### TASK OBJECTIVE
Take every line from the first down to the line with "COL = sc.collection" and set it down exactly, without the pictures.

### DATASET EXTRACT
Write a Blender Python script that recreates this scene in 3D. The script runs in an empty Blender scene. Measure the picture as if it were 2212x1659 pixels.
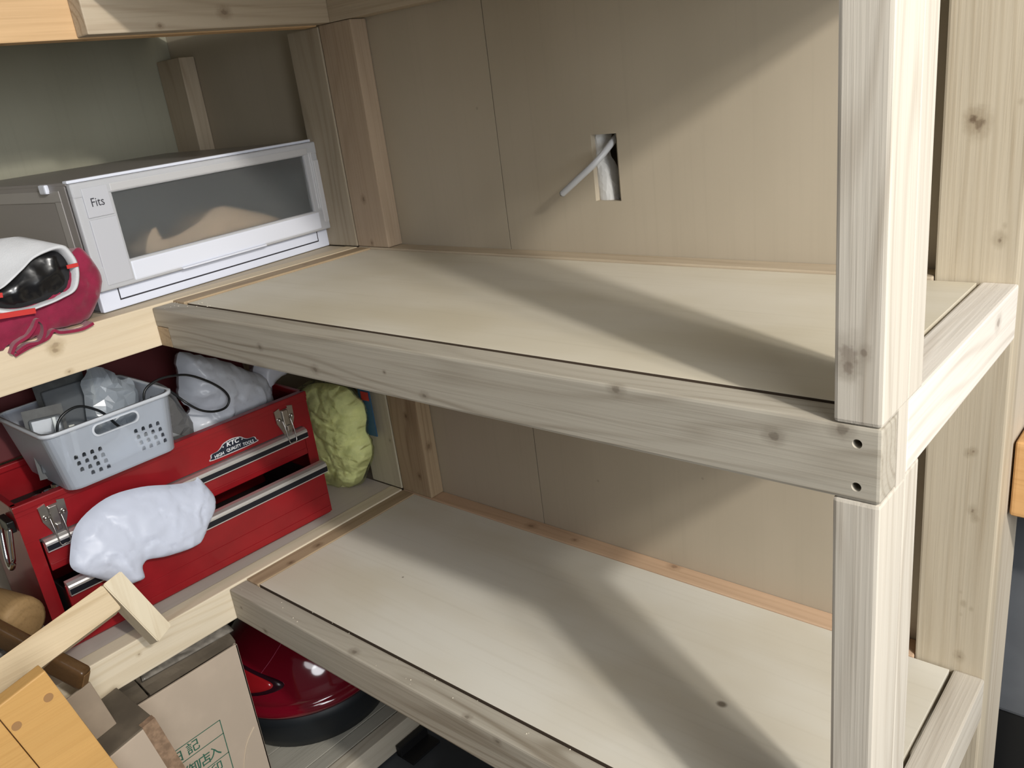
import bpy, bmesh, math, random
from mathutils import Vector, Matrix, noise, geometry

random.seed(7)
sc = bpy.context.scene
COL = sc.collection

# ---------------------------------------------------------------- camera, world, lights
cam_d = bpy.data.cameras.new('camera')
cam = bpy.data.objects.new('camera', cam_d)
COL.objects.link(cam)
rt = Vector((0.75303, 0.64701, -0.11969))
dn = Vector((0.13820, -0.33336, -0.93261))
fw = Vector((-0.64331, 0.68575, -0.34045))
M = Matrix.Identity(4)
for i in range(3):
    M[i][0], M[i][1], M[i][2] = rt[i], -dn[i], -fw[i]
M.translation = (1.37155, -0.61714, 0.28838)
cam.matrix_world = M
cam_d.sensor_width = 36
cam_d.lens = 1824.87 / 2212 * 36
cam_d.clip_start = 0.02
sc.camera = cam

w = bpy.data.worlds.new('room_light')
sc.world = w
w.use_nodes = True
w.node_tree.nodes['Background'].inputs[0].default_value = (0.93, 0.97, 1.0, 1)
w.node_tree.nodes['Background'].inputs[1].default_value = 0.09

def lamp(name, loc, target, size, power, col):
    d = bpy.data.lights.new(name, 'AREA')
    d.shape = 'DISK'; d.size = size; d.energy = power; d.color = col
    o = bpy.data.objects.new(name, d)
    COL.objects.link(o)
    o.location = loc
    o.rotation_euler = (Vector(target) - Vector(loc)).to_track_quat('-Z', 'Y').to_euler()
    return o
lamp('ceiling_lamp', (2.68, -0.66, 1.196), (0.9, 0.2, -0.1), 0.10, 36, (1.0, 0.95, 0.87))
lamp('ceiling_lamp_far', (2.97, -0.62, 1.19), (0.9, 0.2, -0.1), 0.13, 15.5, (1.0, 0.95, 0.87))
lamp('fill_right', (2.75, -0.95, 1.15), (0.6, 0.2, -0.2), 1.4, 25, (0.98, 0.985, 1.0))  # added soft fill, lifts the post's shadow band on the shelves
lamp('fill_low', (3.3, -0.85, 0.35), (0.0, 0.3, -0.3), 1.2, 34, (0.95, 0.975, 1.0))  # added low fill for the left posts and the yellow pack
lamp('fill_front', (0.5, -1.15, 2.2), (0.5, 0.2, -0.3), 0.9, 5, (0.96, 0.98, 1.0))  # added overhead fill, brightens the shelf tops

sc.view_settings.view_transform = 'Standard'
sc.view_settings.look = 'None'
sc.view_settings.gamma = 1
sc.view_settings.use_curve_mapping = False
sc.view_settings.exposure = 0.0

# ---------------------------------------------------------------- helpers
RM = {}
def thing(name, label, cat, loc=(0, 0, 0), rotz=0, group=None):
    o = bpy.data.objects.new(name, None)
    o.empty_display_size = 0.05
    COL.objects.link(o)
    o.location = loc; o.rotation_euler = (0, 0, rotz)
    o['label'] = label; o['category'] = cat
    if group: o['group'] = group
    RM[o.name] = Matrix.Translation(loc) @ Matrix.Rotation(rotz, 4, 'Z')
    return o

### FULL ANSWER
Write a Blender Python script that recreates this scene in 3D. The script runs in an empty Blender scene. Measure the picture as if it were 2212x1659 pixels.
import bpy, bmesh, math, random
from mathutils import Vector, Matrix, noise, geometry

random.seed(7)
sc = bpy.context.scene
COL = sc.collection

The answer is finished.